Lorsque la page blanche me fait signe, j’éprouve souvent le besoin d’en parler – mais à qui ? Il n’y a pas grand monde pour me suivre au quotidien ! De même, qui donc pour connaître suffisamment l’écrivain qui est en moi ? Il n’y a personne pour me comprendre parfaitement.
Ces derniers temps, cela se formule en ce nouveau besoin : celui d’un coach. Depuis septembre, je ressens cruellement le besoin d’un accompagnement sur mon projet pour progresser – car après sept années de débrouillardise, je me sens à présent trop lasse pour considérer tous les défauts de ma plume.
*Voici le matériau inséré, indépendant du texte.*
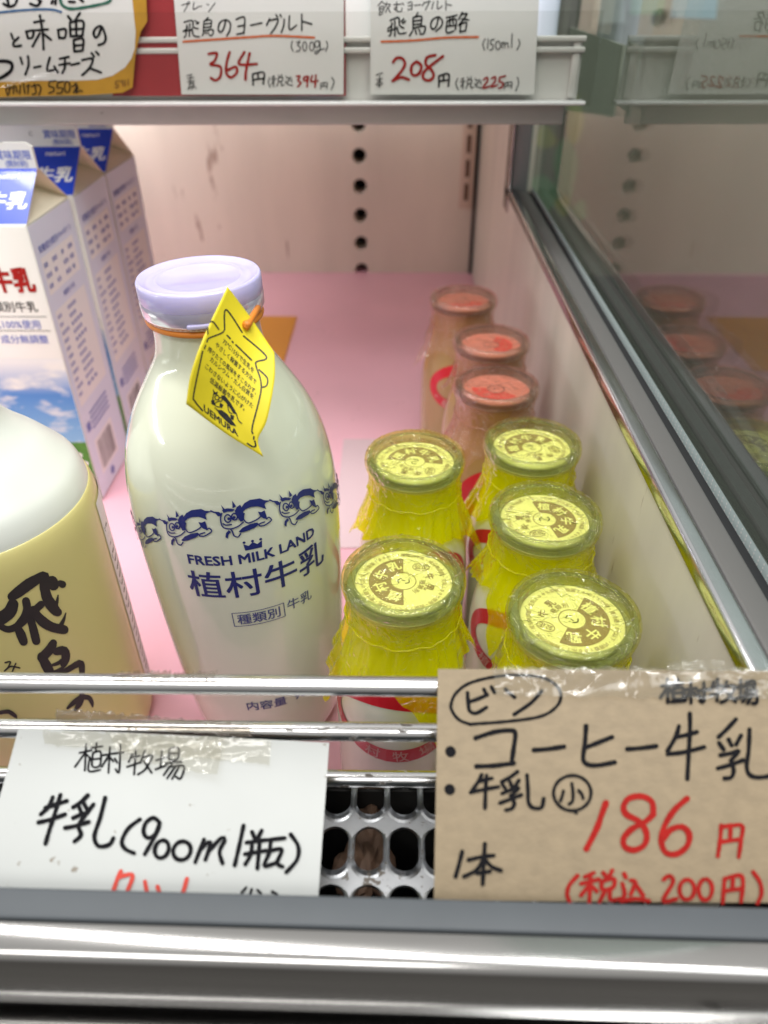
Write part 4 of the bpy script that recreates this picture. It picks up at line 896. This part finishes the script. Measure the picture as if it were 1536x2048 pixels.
p.strokes('770,900 738,938 730,975 742,1010|835,888 800,905|785,932 855,914|822,902 818,1010|818,935 785,978|824,938 848,962|872,888 886,906|908,878 895,905|866,922 915,912 910,948 870,955 866,922|882,955 858,1005|900,950 902,995 935,992|955,892 962,906|948,930 958,975 942,1000 1000,992 1055,1000|982,918 1000,925 982,975|1000,930 1032,980|1112,915 1135,900 1150,925 1112,1000 1165,992|o1206,955,30,40|o1280,955,27,42|1356,915 1350,1010|1356,912 1426,904 1424,1005|1390,910 1388,955|1352,962 1424,952|1470,885 1498,925 1506,972 1490,1012', 17, 1, **k)
p.strokes('1103,145 1150,140|1126,118 1126,210|1122,155 1098,190|1130,155 1146,172|1144,140 1186,134|1166,118 1165,150|1150,156 1186,153 1186,192 1150,194 1150,156|1150,174 1186,171|1140,208 1196,204|1195,160 1240,154|1218,128 1218,212|1215,165 1196,196|1222,165 1238,182|1245,165 1288,158|1270,132 1270,206 1254,204|1250,180 1258,192|1310,130 1298,160|1302,150 1340,144|1325,118 1322,205|1294,182 1346,170|1362,128 1346,162|1350,150 1392,145 1365,196 1338,210|1356,162 1396,208|1400,150 1436,145|1418,122 1416,192|1396,197 1436,182|1440,130 1472,127 1468,156 1440,158 1440,130|1442,143 1468,141|1434,170 1482,165|1452,172 1424,208|1455,182 1480,180 1480,212 1464,214|1462,182 1444,214', 14, 0, **k)
p.obj('handwriting', [M['black'], M['redink']], kc)
def wavy_sheet(name, quad, fm, mat, parent, amp, seed, nu=40, nv=10, lift=.0006):
    rnd = random.Random(seed); ph = [rnd.random()*6.28 for _ in range(6)]; V, Fc = [], []
    for j in range(nv+1):
        for i in range(nu+1):
            a, b = i/nu, j/nv
            q = [(1-a)*(1-b)*quad[0][k]+a*(1-b)*quad[1][k]+a*b*quad[2][k]+(1-a)*b*quad[3][k] for k in (0, 1)]
            eg = (rnd.random()-.5)*7*(1 if j in (0, nv) else 0)
            w = abs(math.sin(a*17+ph[0]+3*b))*.5+.3*math.sin(a*41+ph[1]+5*b)+.3*math.sin(b*9+ph[2]+a*11)
            V.append(fm(q[0], q[1]+eg, lift+amp*(.6+w)))
    for j in range(nv):
        for i in range(nu): k = j*(nu+1)+i; Fc.append((k, k+nu+1, k+nu+2, k+1))
    return mesh_obj(name, V, Fc, mat, parent, True)
wavy_sheet('clear_tape', [(985, 1334), (1580, 1338), (1580, 1400), (990, 1392)], kf, M['tape'], kc, .0005, 3)
wavy_sheet('curled_tape_edge', [(1330, 1326), (1440, 1320), (1440, 1346), (1325, 1346)], kf, M['tape'], kc, .0010, 9, 14, 4)
WP, WN = plane_card(RY-.0035, rz3[1]+.0032, 30); wf0 = card_map(WP, WN); wf = lambda u, v, h: wf0(u, v, h)+WN*(.0012*math.sin((u+40)/230)-.0008*math.cos((v-1455)/105))
wc = thing('price_card', 'white paper card taped to the rail, lettered in black for the 900 ml bottle', 'price card')
slab('card', [(36, 1455), (658, 1485), (637, 1797), (-50, 1782)], wf, M['paper'], wc, nu=30, nv=14)
p = Print(wf); k = dict(sc=2, ox=0, oy=1300)
p.strokes('320,412 368,402|346,378 342,482|340,415 302,468|350,420 368,440|366,392 412,386|388,374 385,402|374,412 404,408 402,462 372,465 374,412|374,438 402,435|362,430 358,484 404,480|412,422 458,415|442,390 437,492|436,425 410,468|443,430 456,446|460,415 496,410|484,380 480,486 466,478|462,435 472,452|532,418 518,448|524,432 562,424|546,402 540,498|512,468 566,450|582,404 568,442|572,432 612,424 586,476 556,498|578,445 610,492|628,442 668,430|650,404 645,472|626,478 670,462|680,396 716,394 712,436 680,438 680,396|682,416 712,414|666,454 728,448|690,455 658,502|686,468 738,466 726,514 708,508|702,470 672,514|718,470 692,516', 9, 0, **k)
p.strokes('215,590 200,626 168,658|186,632 230,618 272,604|160,690 210,678 266,658|246,580 222,665 205,720 190,775|356,582 330,608 298,630|322,628 332,652|340,612 356,640|380,618 352,655|300,672 348,655 322,702 332,740 306,766|268,712 310,704 362,688|426,592 408,670 386,745 404,784 446,778 462,752', 18, 0, **k)
p.strokes('566,678 520,715 496,765 510,795 545,812|645,690 620,672 590,692 582,730 602,752 634,730 646,688 628,742 588,816|o655,796,27,36,.3|o735,802,34,38,.5|822,758 806,800 788,848|806,800 840,768 848,778 828,838|838,808 890,752 904,760 884,805 896,852|978,702 962,780 944,860|1012,728 1022,752|1050,722 1036,750|990,770 1064,760|984,816 1068,802|1012,770 1008,815 986,856|1042,768 1034,872|1072,760 1142,752|1086,765 1080,810 1062,862 1108,850|1086,802 1130,798 1112,850 1134,866|1165,738 1195,785 1190,838 1148,888', 17, 0, **k)
p.strokes('494,884 480,915 466,958|482,908 540,898 520,962|590,925 598,965|640,945 648,968|756,914 742,966', 17, 1, **k)
p.strokes('990,948 972,968|1012,954 1006,974|1034,958 1048,970|1092,964 1112,974', 10, 0, **k)
p.obj('handwriting', [M['black'], M['redfade']], wc)
wavy_sheet('clear_tape', [(88, 1462), (543, 1480), (540, 1531), (92, 1490)], wf, M['tape'], wc, .0005, 5, 50, 10)
wavy_sheet('crumpled_tape', [(225, 1468), (450, 1478), (440, 1552), (250, 1520)], wf, M['tape'], wc, .0011, 8, 34, 14, .0016)
RP, RN = plane_card(RY-.0035, rz3[1]+.0038, 25); rf = card_map(RP, RN)
wavy_sheet('grimy_tape', [(115, 1420), (500, 1452), (505, 1476), (120, 1452)], rf, M['oldtape'], wc, .0012, 12, 60, 10, .0008)
RP2, RN2 = plane_card(RY, rz3[0]+.0036, 40); rf2 = card_map(RP2, RN2)
for q, sd, lb in (([(228, 1347), (345, 1342), (345, 1360), (228, 1360)], 21, 'torn scrap of old clear tape stuck on the top rail, left piece'), ([(350, 1346), (437, 1342), (430, 1358), (350, 1360)], 22, 'torn scrap of old tape stuck on the top rail in front of the tall bottle')):
    tag(wavy_sheet('tape_scrap', q, rf2, M['oldtape'], None, .0010, sd, 24, 5, .0006), lb, 'tape')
J’ai besoin que l’on me guide, sans pour autant faire le travail à ma place. J’ai besoin d’un œil neuf sur mon travail et ma manière de fonctionner – qui, quoiqu’elle ait beaucoup progressé, est loin du parfait.
Pour le moment, hélas, je demeure seule. Parfois, je parviens tout de même à me retrousser les manches et à poursuivre comme de coutume. D’autres fois, c’est la page blanche qui me rit au nez mon manque.
Chercher ailleurs
Une chose est sûre : on ne trouvera rien à rester cloué face à cette page blanche. Si celle-ci peut témoigner de notre problème, elle n’en offrira jamais les réponses.
A tout problème est une solution bien différente. Si cela relève d’un autre domaine que de l’écriture, ce n’est certaine pas par elle que nous y remédierons – quoiqu’elle puisse aider à organiser ses idées et poser des mots sur nos doutes et incompréhensions.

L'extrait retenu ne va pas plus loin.